I jumped straight into Book 10 of the Sadie Gray FBI Mystery Series, The Shockwave Manifesto, and this one immediately felt bigger in scale than the previous books.
When a coordinated terror campaign erupts across Sacramento, targeting people, businesses, and infrastructure, Sadie Gray and Brad Tulle are pulled onto a joint terrorism task force trying to stop attacks that seem almost impossible to predict.
What makes the case especially terrifying is that there’s no clear suspect, no obvious motive, and no group claiming responsibility. Every attack feels calculated, strategic, and designed to spread fear across the entire city while the FBI races to figure out who is behind it before things spiral completely out of control.
But honestly, one of my favorite parts of this entire series continues to be Sadie and Brad. Their relationship feels so earned at this point. I love how Brad shows up for her when she’s at her absolute lowest, no matter what. He comforts her, protects her, and never makes her feel like she has to carry everything alone. And I love how openly Sadie admits she wants him — not just the relationship, but the life that comes with it.
What really got me in this book was seeing Brad finally seem ready for that, too. He’s moved away from the meaningless one-night stands and finally understands that Sadie wants something real: a family, commitment, permanence. She’s not just another passing relationship to him anymore, and you can absolutely feel that shift happening throughout this story.
But the case itself? Oh my goodness. This might be one of my favorite investigations in the series so far.
We first get introduced to the terrifying destruction caused by the New Murder Society when seven bombs explode simultaneously across downtown Sacramento. The chaos, fear, and sheer scale of the attacks immediately raise the stakes. And this one hit especially hard because Sadie was actually caught in one of the bombings herself.
She had been at a coffee shop with Roman when the blast happened. Roman didn’t survive, and Sadie barely did. She was thrown into the street by the explosion and hit by multiple cars, leaving her badly injured both physically and emotionally. That entire sequence was so intense and honestly heartbreaking to read.
And somehow, even after everything Sadie had already survived, the danger still wasn’t over. Later in the book, Brad and Sadie are violently rammed by a Bronco during another attack, leaving both of them injured. I swear this book never lets either of them breathe for more than five minutes before throwing them back into danger again.
But then the story twists in a direction I wasn’t expecting at all.
The man responsible for building the bombs wasn’t acting out of pure ideology. He was trying to uncover the names of the people who destroyed his life after his dishonorable military discharge — something that clearly left both emotional and physical scars. He took the fall while others walked away untouched, and discovering who those three people were became his obsession.
And once he learned the truth? Everything escalated.
The way he turned against the New Murder Society was shocking and kind of cinematic. He wiped them out in dramatic fashion, took down the head of that chapter, and finally got revenge on the three people he believed ruined his life before ultimately taking his own.
But what really lingers after finishing this book is the manifesto itself.

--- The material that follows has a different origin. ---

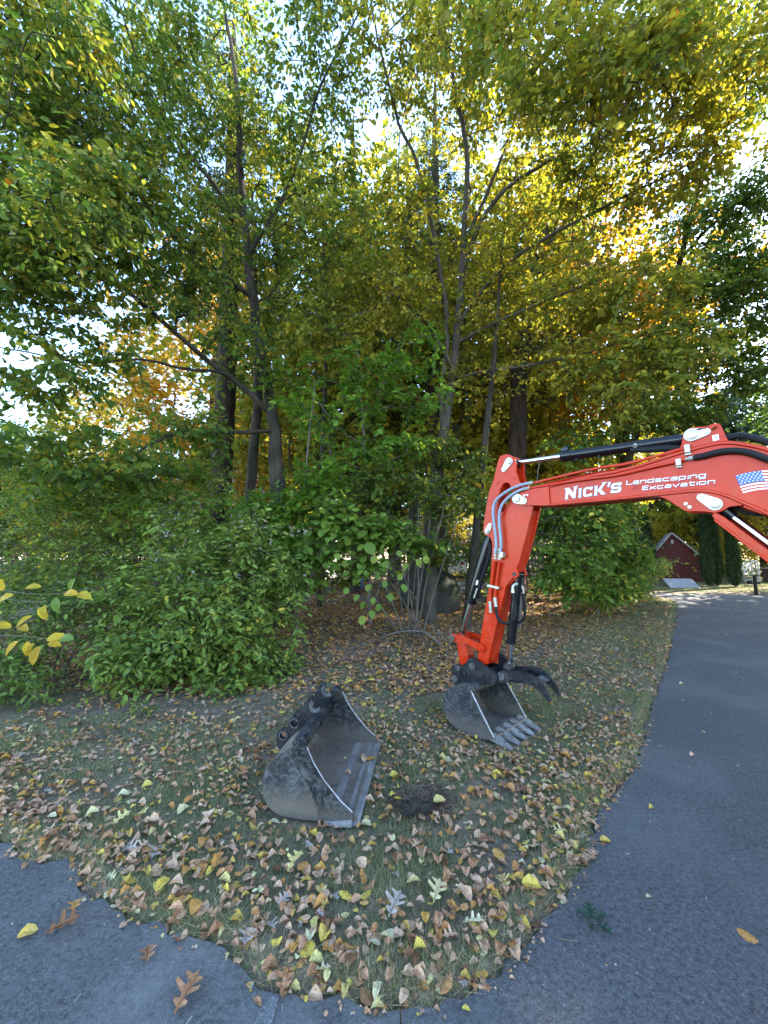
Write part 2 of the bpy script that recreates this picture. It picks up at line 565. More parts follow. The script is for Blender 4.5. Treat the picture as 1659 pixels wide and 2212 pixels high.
def steel(name, dark, mid, pale, k=1.0, rough=0.55, mud=None):
    m, nt, b = nodes_of(name)
    tc = nt.nodes.new('ShaderNodeTexCoord')
    f = noise(nt, 5 * k, 7, 0.68, dist=0.8)
    f2 = noise(nt, 17 * k, 6, 0.7, dist=2.0)
    c = ramp(nt, f, [(0.30, dark), (0.52, mid), (0.74, pale)])
    c = mixc(nt, ramp(nt, f2, [(0.50, (0, 0, 0)), (0.60, (0.55, 0.55, 0.55)), (0.66, (0, 0, 0))]), c, pale)
    if mud:
        sp_y = nt.nodes.new('ShaderNodeSeparateXYZ')
        nt.links.new(tc.outputs['Object'], sp_y.inputs[0])
        ma = nt.nodes.new('ShaderNodeMath')
        ma.operation = 'MULTIPLY_ADD'
        nt.links.new(f, ma.inputs[0])
        ma.inputs[1].default_value = mud[1]
        nt.links.new(sp_y.outputs['Y'], ma.inputs[2])
        c = mixc(nt, ramp(nt, ma.outputs[0], [(mud[0], (.85, .85, .85)), (mud[0] + .14, (0, 0, 0))]), c, mud[2])
    nt.links.new(c, b.inputs['Base Color'])
    b.inputs['Metallic'].default_value = 0.0
    b.inputs['Specular IOR Level'].default_value = 0.22
    nt.links.new(ramp(nt, f2, [(0.3, (rough - .15,) * 3), (0.7, (rough + .15,) * 3)]), b.inputs['Roughness'])
    bump(nt, f2, 0.25, 0.006, b)
    return m


M['steel_scuffed'] = steel('steel_scuffed', (0.010, 0.012, 0.014), (0.030, 0.032, 0.034), (0.14, 0.14, 0.135), mud=(.17, .22, (.115, .098, .08)))
M['steel_dusty'] = steel('steel_dusty', (0.078, 0.063, 0.05), (0.145, 0.12, 0.096), (0.225, 0.19, 0.155), 0.7, 0.75)
M['steel_worn'] = steel('steel_worn', (0.22, 0.21, 0.20), (0.38, 0.37, 0.36), (0.55, 0.54, 0.53), 2.0, 0.45)
M['plate_black'] = steel('plate_black', (0.006, 0.007, 0.009), (0.014, 0.015, 0.018), (0.12, 0.12, 0.118), 1.3, 0.5, mud=(.09, .22, (.11, .094, .077)))
M['steel_lip'] = steel('steel_lip', (0.11, 0.102, 0.094), (0.19, 0.178, 0.165), (0.30, 0.285, 0.27), 1.6, 0.62)
M['paint_black_worn'] = steel('paint_black_worn', (0.004, 0.005, 0.007), (0.007, 0.008, 0.011), (0.045, 0.045, 0.046), 1.0, 0.45)

# local frame of the digging arm: x along the arm plane towards the machine, y up, z sideways towards the viewer's side
ARM_O = np.array([1.275, 3.597])
ARM_D = np.array([0.691, -0.723])
ARM_D = ARM_D / np.linalg.norm(ARM_D)
dv = Vector((ARM_D[0], ARM_D[1], 0))
nv = dv.cross(Vector((0, 0, 1)))
ARM_M = Matrix(((dv.x, 0, nv.x, ARM_O[0]), (dv.y, 0, nv.y, ARM_O[1]), (0, 1, 0, 0), (0, 0, 0, 1)))
EX = thing('excavator', 'red compact excavator whose lettered boom and arm reach in over the leafy verge', 'excavator', mat=ARM_M)


def L3(p, t): return (p[0], p[1], t)


def tilt_prism(mb, outline, t0, t1, holes=()): mb.prism(outline, t0, t1, holes)


# --- dipper arm
arm_out = smooth_poly([(-.128, 2.577), (-.06, 2.588), (-.01, 2.56), (.022, 2.52), (.033, 2.47)], 1) + [(.028, 2.40), (.048, 2.32), (.085, 2.24), (.13, 2.17), (.175, 2.10), (.172, 2.05),
           (.102, 1.807), (.03, 1.585)] + [(.012, 1.545), (-.006, 1.505), (.002, 1.475)] + circle(-.027, 1.452, .036, 8, 0.2, -2.2) + \
          [(-.075, 1.385), (-.10, 1.36), (-.118, 1.333), (-.254, .887), (-.335, .60), (-.40, .575), (-.448, .60), (-.44, .645), (-.405, .817), (-.376, .969), (-.281, 1.374), (-.247, 1.675), (-.246, 1.744),
           (-.26, 1.79), (-.293, 1.812), (-.325, 1.828), (-.340, 1.86), (-.332, 1.93), (-.298, 2.10), (-.262, 2.24), (-.205, 2.36), (-.152, 2.53)]
slot = smooth_poly([(-.135, 2.268), (-.10, 2.312), (-.05, 2.308), (-.025, 2.262), (-.022, 2.167), (-.085, 2.063), (-.135, 2.02), (-.178, 2.06), (-.165, 2.184)], 2, True)
mb = MB()
mb.prism(arm_out, .062, .088, [slot])
mb.prism(arm_out, -.088, -.062, [slot])
core = [(.150, 2.02), (.085, 1.80), (.012, 1.56), (-.025, 1.42), (-.115, 1.333), (-.250, .89), (-.333, .60), (-.40, .577), (-.445, .60), (-.437, .65), (-.402, .82), (-.373, .97), (-.278, 1.375), (-.244, 1.675), (-.243, 1.744), (-.2, 1.85), (-.05, 2.0), (.03, 2.06)]
mb.prism(core, -.061, .061)
mb.prism([(-.31, 1.9), (-.28, 1.9), (-.15, 2.36), (-.12, 2.52), (-.15, 2.52)], -.061, .061)
dip = mb.build('dipper_arm', M['red'], EX, bevel=.004)
# weld ridge and bolts on the arm side
mb = MB()
mb.tube([(-.19, 1.93, .088), (-.10, 2.03, .088), (-.02, 2.12, .088)], .007, 6)
mb.build('weld_ridge', M['red'], dip)
for p in ((.013, 2.345), (-.166, 2.319)):
    MB().tube([L3(p, .086), L3(p, .097)], .010, 8).build('bolt', M['red'], dip)
MB().tube([(-.027, 1.452, -.095), (-.027, 1.452, .095)], .017, 14).build('pin', M['steel_scuffed'], dip)
MB().box(-.42, -.33, .575, .70, -.1, -.0885).build('wear_plate', M['red_dirty'], dip)

# --- boom
top_line = [(.12, 2.215), (.335, 2.217), (.652, 2.262), (.915, 2.268), (1.254, 2.334), (1.40, 2.356), (1.494, 2.358), (1.60, 2.32), (1.70, 2.262), (2.0, 2.05), (2.3, 1.70), (2.55, 1.2), (2.68, .74)]
bot_line = [(2.60, .66), (2.5, .70), (2.38, 1.0), (2.2, 1.32), (1.95, 1.60), (1.654, 1.867), (1.555, 1.939), (1.466, 2.005), (1.387, 2.038), (1.322, 2.05), (1.085, 2.047), (.90, 2.046), (.32, 2.052)]
boom_out = [(.30, 2.20)] + top_line[1:] + bot_line
mb = MB()
mb.prism(boom_out, -.10, .10)
fork = [(.335, 2.215), (.12, 2.215), (.06, 2.205), (.012, 2.18), (-.012, 2.14), (.0, 2.11), (.04, 2.088), (.148, 2.066), (.295, 2.051), (.34, 2.051)]
mb.prism(fork, .091, .116)
mb.prism(fork, -.116, -.091)
mb.prism([(.335, 2.21), (.21, 2.205), (.21, 2.06), (.34, 2.055)], -.0905, .0905)
boom = mb.build('boom', M['red'], EX, bevel=.004)
mb = MB()
for t in (.1, -.1):
    mb.tube([(x, z - .006, t) for x, z in smooth_poly(top_line[1:11], 1)], .014, 6)
    mb.tube([(x, z + .004, t) for x, z in smooth_poly([(.32, 2.052), (.9, 2.046), (1.085, 2.047), (1.322, 2.05), (1.387, 2.038), (1.466, 2.005), (1.555, 1.939), (1.654, 1.867), (1.95, 1.6), (2.2, 1.32)], 1)], .012, 6)
mb.build('flange', M['red'], boom)
low = [(1.06, 2.05), (1.10, 2.042), (1.138, 2.023), (1.172, 1.997), (1.253, 1.919), (1.358, 1.907), (1.408, 1.892), (1.445, 1.903), (1.482, 1.926), (1.525, 1.93), (1.573, 1.902), (1.64, 1.86), (1.58, 1.935), (1.46, 2.02), (1.3, 2.055)]
ear = [(1.243, 2.33), (1.248, 2.356), (1.267, 2.385), (1.276, 2.433), (1.289, 2.469), (1.321, 2.494), (1.36, 2.492), (1.416, 2.482), (1.441, 2.492), (1.462, 2.492), (1.480, 2.478), (1.488, 2.455), (1.492, 2.42), (1.510, 2.367), (1.5, 2.34)]
eye = [(1.45 + .016 * math.cos(a), 2.458 + .009 * math.sin(a) + .006 * math.cos(a)) for a in np.linspace(0, 2 * math.pi, 13)[:-1]]
mb = MB()
for s in (1, -1):
    a, b_ = sorted((s * .070, s * .097))
    MB().prism(low, a, b_).build('lower_bracket', M['red'], boom, bevel=.003)
    MB().prism(ear, a, b_, [eye]).build('upper_bracket', M['red'], boom, bevel=.003)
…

The politicians quickly move to bury it instead of letting the public see it, because exposing the corruption and power structures discussed inside it would threaten too many people at the top. The book leans heavily into the idea that powerful political figures, NGOs, and connected insiders protect each other in order to maintain control, influence, and money flowing through the same circles.
Whether you agree with all of it or not, it definitely gives the story an unsettling realism that makes it hard to stop thinking about after you finish reading.
The Shockwave Manifesto felt bigger, darker, and far more political than previous books in the series, but it still kept the emotional heart that makes these stories work so well. Between the nonstop tension, the layered investigation, and the continued growth between Sadie and Brad, I flew through this one and already can’t wait to start the next book.